A new study from the National Consumer Law Center reveals that mortgage servicing companies (firms that oversee loans but don't officially "own" them since they've been securitized and resold to other investors) may find it in their financial interest to let homes go into foreclosure instead of working out a loan modification or short sale.
From a Huffington Post article:
While homeowners, lenders and investors typically lose money on a foreclosure, mortgage servicers do not, says report author Diane E. Thompson, of counsel at the National Consumer Law Center. Servicers are the companies that manage the mortgages and collect payments.
"Servicers may even make money on a foreclosure," she writes. "And, usually, a loan modification will cost the servicer something.
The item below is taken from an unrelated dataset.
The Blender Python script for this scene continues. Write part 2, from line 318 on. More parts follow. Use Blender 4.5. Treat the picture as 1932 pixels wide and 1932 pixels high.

A servicer deciding between a foreclosure and a loan modification faces the prospect of near certain loss if the loan is modified and no penalty, but potential profit, if the home is foreclosed."
[snip]
More than two-thirds of mortgages issued since 2005 have been securitized, notes the report, using data from the industry publication Inside Mortgage Finance.
In those cases, the servicer is empowered to handle virtually all aspects of the mortgage, from collecting the monthly payments to initiating foreclosure proceedings. While they're obligated to do what's best for the ultimate owners of the mortgage -- the investors -- servicers have some latitude in deciding what course of action to pursue, be it a foreclosure or loan modification.
When a homeowner is delinquent on a mortgage that's been securitized, the servicer must front the late payment to the investors. When a home is foreclosed, the servicer is typically first in line to recoup losses. But if a mortgage is modified, the servicer typically loses money that isn't necessarily recoverable.
This has huge implications for the future of the regional and national housing markets. Realtors, consumers and the general public have been consistently dumbfounded about why more lenders don't pursue loan modifications or short sales since it would seem, intuitively, that they stand to gain more from those options. The NCLC report illustrates an important fact: a big chunk of these homes are serviced by companies who stand to gain more from foreclosure.
All of this indicates that—unless policy or other market forces intervene to realign these incentives—loan modifications and successful short sales will continue to be less common than we'd like.